Sometimes, it’s enough to make data available in certain tools without storing a copy of it in the warehouse — this is especially true for event data that is primarily used to power automated workflows or perform analyses in external tools that store a copy of the data anyway.

Ensure that stored data is usable

As mentioned earlier, data is useful when it’s:

  • Uniform
  • Complete
  • Accurate
  • Accessible

But even for useful data to be usable — for analysis and activation purposes — it often needs to be cleaned and transformed.

And for data to be cleaned and transformed, data teams need to know where exactly the data will be consumed and for what purpose: analysis or activation.

Governing data consumption

The whole point of collecting and storing data is to enable people across teams to consume the data for analysis (to derive insights and inform decisions) and activation (to build personalized data-powered experiences).

Who can access the data warehouse? How is data made available in the tools business teams use for analysis and activation?

Organizations must invest in measures to ensure that everybody who needs data has access to it wherever they need it, while also ensuring that any misuse of data doesn’t go unnoticed. Here’s how they can start.

Make data accessible to the right people

There are two ways data can be made accessible:

  • Give people access to the dataset
  • Make the necessary data accessible in the tools where data is consumed

Organizations need to take measures to ensure that only the right people can access whatever data they need, wherever they need it.

This, of course, is easier said than done, and organizations need to invest in processes to ensure the following:

  • Enable people to quickly find out what data is available and where — implementing a data catalog can help you achieve this.
  • Make relevant data available in external tools where it’s consumed by business teams.
  • Use tools to monitor the use of data assets to prevent unwarranted data sharing with external parties.
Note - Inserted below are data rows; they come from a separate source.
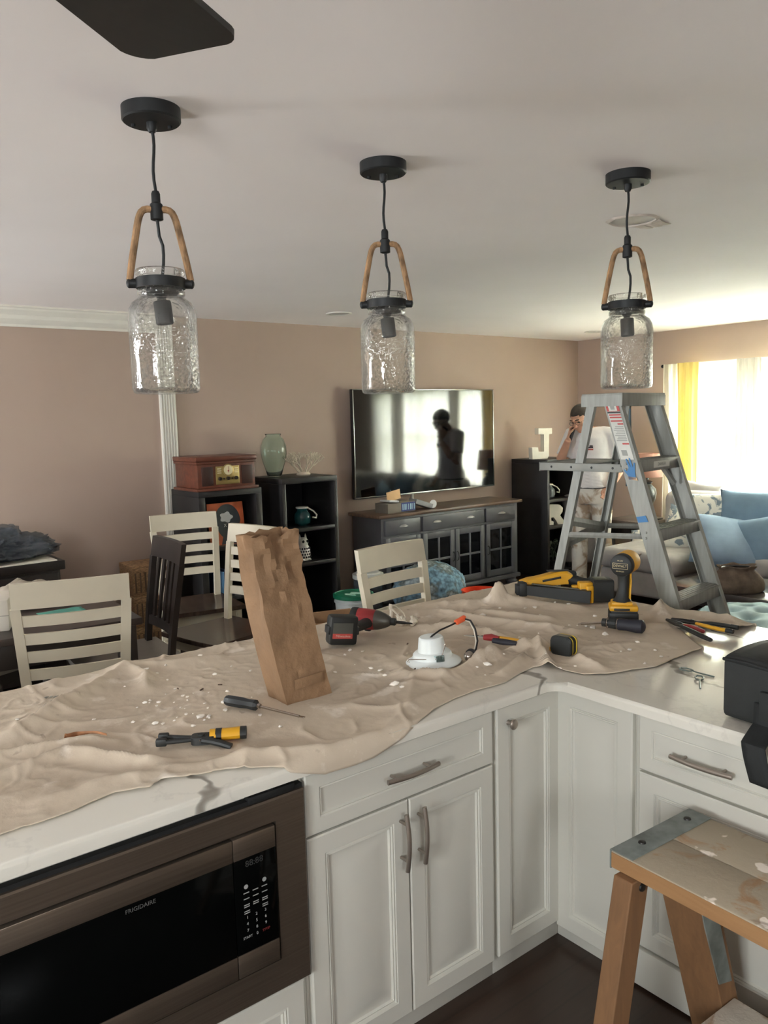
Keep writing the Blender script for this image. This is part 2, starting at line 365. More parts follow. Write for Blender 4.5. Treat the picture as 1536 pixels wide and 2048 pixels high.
# ------------------------------------------------------------------ pendants
ROPE = P('jute_rope', (150, 118, 86), .9, var=.25, vs=60, bump=.8, bs=160, bd=.003, stretch=(1, 1, .35))
JAR = thin_glass('seeded_glass', (.975, .975, .965), .085, .8, 110)
RIM = P('dull_black', (30, 32, 33), .5, .2, var=.05)
def pendant(label, x, y, az, tilt=0):
    t = thing('pendant_light', label, 'pendant light', (x, y, CEIL), az, 'clear jar pendant lights over the counter')
    m = MB(); m.lathe([(.078, 0), (.078, -.032), (.074, -.036), (.02, -.037)], seg=40); m.lathe([(.014, -.036), (.014, -.052), (.009, -.062)], seg=16)
    c = m.obj('canopy', RIM, t)
    m = MB()
    for s in (-1, 1): m.lathe([(.006, -.036), (.006, -.044)], (s*.048, .02, 0), 10)
    m.obj('canopy_screw', RIM, c)
    pts = [V((.003*sin(k*.9), .002*sin(k*1.3), -.05-.18*k/8)) for k in range(9)]
    m = MB(); m.tube(pts, .0042, 8); m.obj('cord', RIM, t)
    m = MB(); m.lathe([(.009, -.215), (.012, -.222), (.012, -.245), (.017, -.25), (.017, -.29), (.012, -.292)], seg=16); m.obj('clamp', RIM, t)
    m = MB(); pts = [V((.012*sin((k/9)*pi*1.2)*(1 if k > 2 else .4), .0, -.285-.22*k/9)) for k in range(10)]; m.tube(pts, .0042, 8); m.obj('inner_cord', RIM, t)
    m = MB()
    half = [(.012, -.263), (.024, -.2625), (.034, -.265), (.041, -.271), (.046, -.281), (.050, -.293), (.0535, -.308), (.062, -.35), (.072, -.40), (.079, -.44), (.081, -.452)]
    full = [(-a, b) for a, b in reversed(half)] + half
    m.tube([V((a, 0, b)) for a, b in full], .0095, 10); m.obj('rope_handle', ROPE, t)
    # jar: outer wall down, inner wall up; local z
    op = [(.064, -.424), (.066, -.428), (.066, -.437), (.061, -.441), (.0605, -.478), (.064, -.484), (.064, -.492), (.061, -.497), (.066, -.503), (.080, -.513), (.089, -.53), (.0925, -.552), (.0925, -.745), (.089, -.756), (.082, -.760)]
    inn = [(.080, -.755), (.045, -.748), (.02, -.742), (.001, -.741)]
    wall = [(.0585, -.426)] + [(max(.001, a-.0042), b) for a, b in op[3:-2]]
    m = MB(); n = 48
    prof = [(.001, -.757), (.05, -.759)] + list(reversed(op)) + wall + inn
    def pt(r, z, i):
        a = 2*pi*i/n; k = 1+.012*mn.noise(V((cos(a)*2+x*9, sin(a)*2, z*7))) if z < -.53 else 1
        return V((r*k*cos(a), r*k*sin(a), z))
    m.rings([[pt(r, z, i) for i in range(n)] for r, z in prof], cap0=True, cap1=True); m.obj('glass_jar', JAR, t, sharp=180)
    m = MB(); R = []
    for rr, z in ((.062, -.447), (.0665, -.447), (.0665, -.474), (.062, -.474)): R.append([V((rr*cos(2*pi*i/40), rr*sin(2*pi*i/40), z)) for i in range(40)])
    m.rings(R+[R[0]], cap0=False, cap1=False)
    b = m.obj('band', RIM, t)
    for s in (-1, 1):
        m = MB(); m.rod((s*.064, 0, -.4605), (s*.083, 0, -.4605), .013, seg=14); m.ball((s*.083, 0, -.4605), .0135, (.6, 1, 1), 12); m.obj('band_bolt', RIM, b)
    m = MB(); m.lathe([(.055, -.483), (.056, -.488), (.02, -.49), (.012, -.50)], seg=28); m.obj('cap_plate', RIM, t)
    M = Matrix.Translation((0, 0, -.50)) @ Matrix.Rotation(tilt, 4, 'Y') @ Matrix.Translation((0, 0, .5))
    m = MB(); m.lathe([(.012, -.495), (.012, -.505), (.023, -.508), (.024, -.512), (.024, -.568), (.021, -.571), (.019, -.56)], seg=24, M=M); m.obj('socket', P('socket_black', (34, 36, 37), .6), t)
    return t
cx, cy = .941, 2.159
pendant('clear glass jar pendant on rope, the one closest to the ceiling fan', .943, 2.165, radians(-24), radians(-5))
pendant('clear glass jar pendant on rope, the one hanging before the television', 1.757, 2.186, radians(-38), radians(-6))
pendant('clear glass jar pendant on rope, the one above the aluminium ladder', 2.566, 1.797, radians(-58), radians(-3))
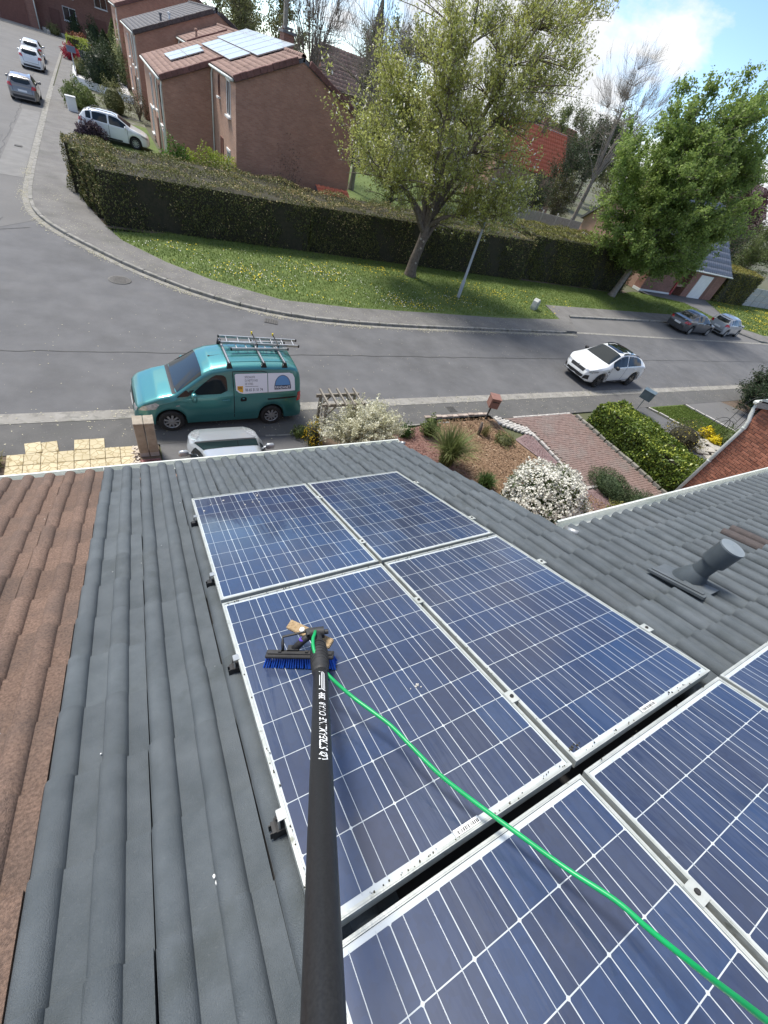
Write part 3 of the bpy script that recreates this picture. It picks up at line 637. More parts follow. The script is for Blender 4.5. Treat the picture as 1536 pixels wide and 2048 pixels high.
sheet('pavement',[(47.2,19.9),(47.6,19.85),(50,17.4),(52,16.85),(110,17),(110,18.4),(53,18.3),(50.5,19.8),(49,21.0),(47.3,21.4)],.112,PAVE_FAR,thick=.14)
# lawns
sheet('verge_lawn',pav_back[:9]+[(2,24.45),(38,24.9),(41.5,26.0),(43.2,25.7),(48.6,24.9),(49.6,19.9),(48.2,21.2),(41,21.18),(24.2,20.42)],.10,LAWN)
sheet('verge_lawn',[(49.9,20.4),(53.2,18.32),(110,18.42),(110,27.2),(55.5,26.9)],.10,LAWN)
sheet('garden_path',[(43.5,25.9),(50.1,19.75),(52.2,18.9),(55.9,26.6),(56.2,27),(43.2,26.6)],.108,ASPHALT_OLD) if False else sheet('garden_path',[(48.6,24.8),(49.6,20.0),(50.6,19.8),(55.8,26.4),(56.2,27),(43.2,26.6),(43.5,25.8)],.108,ASPHALT)
sheet('garden_soil',[(-1.3,24.25),(40,24.7),(40,30),(-1.5,29.5)],.05,SOIL)
# front gardens along the side street
sheet('front_lawn',[(-1.3,29.6),(3.6,29.6),(3.2,50),(-1.2,50)],.09,LAWN)
sheet('front_garden',[(-1.2,50),(3.2,50),(3.0,112),(-.8,112)],.09,mat('front garden ground',(.12,.115,.09),(.10,.12,.05),.7,.95,extra=[((.30,.29,.27),.9,.55,.66,.8)]))
sheet('back_lawn',[(13.6,30),(42,30.2),(42,90),(13.4,90)],.02,LAWN)
# grass blades and flowers on the verge
def inside(poly,x,y):
    c=np.zeros(len(x),bool); n=len(poly); j=n-1
    for i in range(n):
        xi,yi=poly[i]; xj,yj=poly[j]
        c^=((yi>y)!=(yj>y))&(x<(xj-xi)*(y-yi)/(yj-yi+1e-12)+xi); j=i
    return c
GRASSM=leafmat('grass blades',(.095,.150,.026),(.18,.235,.055),(.28,.27,.11),.25,.8)
def grass(poly,n,z,h,name='grass',wd=.012):
    xs=[p[0] for p in poly]; ys=[p[1] for p in poly]
    x=rng.uniform(min(xs),max(xs),n*2); y=rng.uniform(min(ys),max(ys),n*2); k=inside(poly,x,y); x=x[k][:n]; y=y[k][:n]; n=len(x)
    a=rng.uniform(0,6.28,n); hh=h*rng.uniform(.5,1.3,n); lx=rng.normal(0,.35,n)*hh; ly=rng.normal(0,.35,n)*hh
    V=np.zeros((n,3,3)); V[:,0]=np.stack([x-wd*np.cos(a),y-wd*np.sin(a),np.full(n,z)],1); V[:,1]=np.stack([x+wd*np.cos(a),y+wd*np.sin(a),np.full(n,z)],1); V[:,2]=np.stack([x+lx,y+ly,z+hh],1)
    v=np.clip(.45+.25*np.sin(x*.9)*np.cos(y*1.3)+rng.normal(0,.22,n),0,1)
    o=link(name,np_mesh(name,V.reshape(-1,3),np.arange(n*3).reshape(-1,3),GRASSM,np.repeat(v,3))); o['kind']='stuff'; return o
VP=[(23.4,18.2),(13.5,17.75),(8.85,17.65),(5.6,17.9),(3.0,19.35),(1.44,20.8),(-.1,22.8),(-.6,24.1),(2,24.5),(38,24.9),(41.5,26.0),(48.6,24.8),(49.4,21),(41,21.2),(24.2,20.45)]
tag(grass(VP,60000,.10,.075,wd=.014),'short green grass of the long verge under the trees','grass')
tag(grass([(50.4,20.4),(53.2,18.4),(80,18.5),(80,26.9),(55.8,26.7)],16000,.10,.09,wd=.03),'grass of the far right verge beside the parked cars','grass')
def flowers(poly,n,z,r,m,name,clump=None):
    xs=[p[0] for p in poly]; ys=[p[1] for p in poly]
    x=rng.uniform(min(xs),max(xs),n*3); y=rng.uniform(min(ys),max(ys),n*3)
    dens=.5+.5*np.sin(x*.8+1)*np.sin(y*1.4+x*.3); k=inside(poly,x,y)&(rng.uniform(0,1,len(x))<dens**3+.04); x=x[k][:n]; y=y[k][:n]; n=len(x)
    rr=r*rng.uniform(.6,1.3,n); V=[];
    ang=np.arange(6)*math.pi/3
    P=np.stack([x[:,None]+rr[:,None]*np.cos(ang),y[:,None]+rr[:,None]*np.sin(ang),np.repeat((z+rng.uniform(.03,.09,n))[:,None],6,1)+rng.normal(0,.012,(n,6))],2)
    o=link(name,np_mesh(name,P.reshape(-1,3),np.arange(n*6).reshape(-1,6),m)); o['kind']='stuff'; return o
YEL=mat('dandelion yellow',(.72,.56,.02),None,rough=.8); WHT=mat('daisy white',(.75,.74,.68),None,rough=.8)
tag(flowers([(0,22.8),(3,19.4),(9,17.8),(14,17.9),(23,18.5),(30,22),(13,23.5),(4,23.6)],1500,.11,.026,YEL,'dandelion'),'yellow dandelions dotted over the verge lawn','dandelions')
tag(flowers([(0,22.8),(3,19.4),(9,17.8),(14,17.9),(18,19),(12,22),(4,23.4)],1300,.11,.018,WHT,'daisy'),'small white daisies in the left half of the verge lawn','daisies')
tag(flowers([(50.4,20.4),(53.2,18.4),(80,18.5),(80,26.5),(55.8,26.4)],1300,.11,.045,YEL,'dandelion'),'dense yellow dandelions on the far right verge','dandelions')
PETAL=leafmat('fallen petals',(.35,.33,.22),(.52,.49,.36),(.62,.58,.50),0,.9)
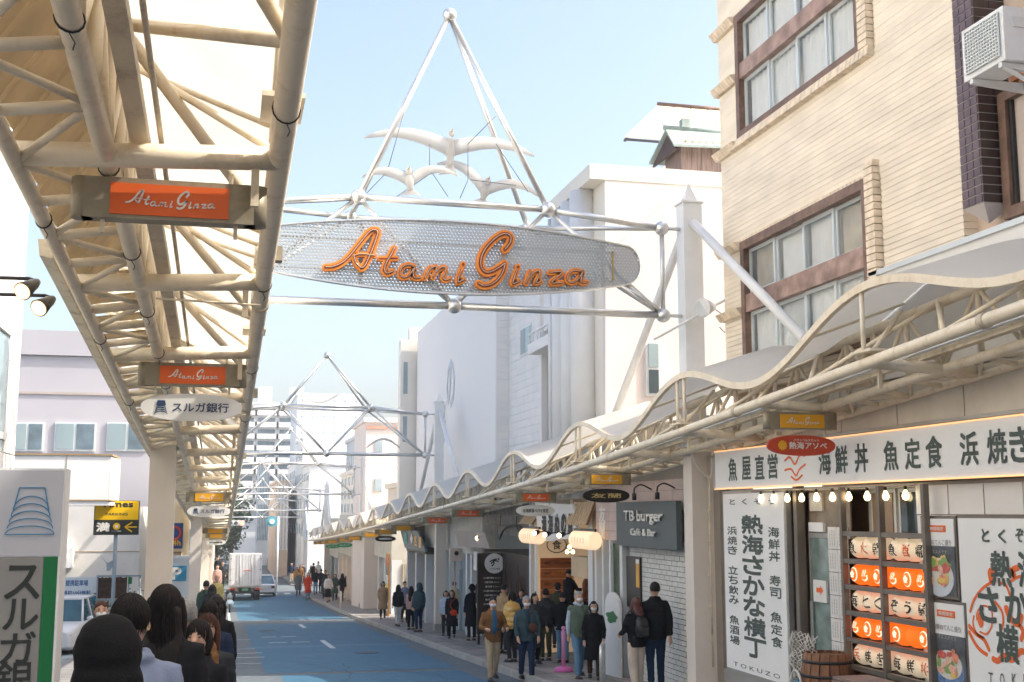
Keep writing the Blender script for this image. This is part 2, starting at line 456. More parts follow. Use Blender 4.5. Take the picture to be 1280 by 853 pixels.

Making data accessible to the right people is a tiny but important step toward making data democratization a reality.

Keep security and compliance top of mind

Sound data governance should always include investing time in implementing best practices to keep your customer data secure, as well as adhering to privacy regulations.

In no particular order, organizations need to take strong measures for the following:

  • Masking of PII data where it’s not needed or where it would lead to non-compliance.
  • Revoking access to data assets once they stop being utilized.
  • Ensuring financial data is not treated the same as, say, product-usage data.

It’s easy to turn a blind eye to these at the earlier stages of the data journey when becoming “data-driven” is a priority, but it’s definitely not worth the consequences of being in violation of data protection laws like the GDPR.

Conclusion

By no means is this a one-size-fits-all guide and there are, of course, other measures companies can take to make data governance a priority across the board.

I’d like to conclude by summarizing the six measures organizations can take to roll out their own data governance practice:

  1. Getting stakeholders involved: Ask them to describe how they intend to use the data they ask for.
  2. Investing in the right tools: Ensure data quality, identify issues, and enable collaboration between teams.
  3. Warehouse what’s needed: Only store data that is used to answer questions or power experiences.
  4. Make data usable: Useful data needs to be transformed to become usable.
  5. Make data accessible: Usable data needs to be made available where teams wish to consume it to perform their own analysis or drive actions.
  6. Security and compliance: Make these top of mind sooner rather than later.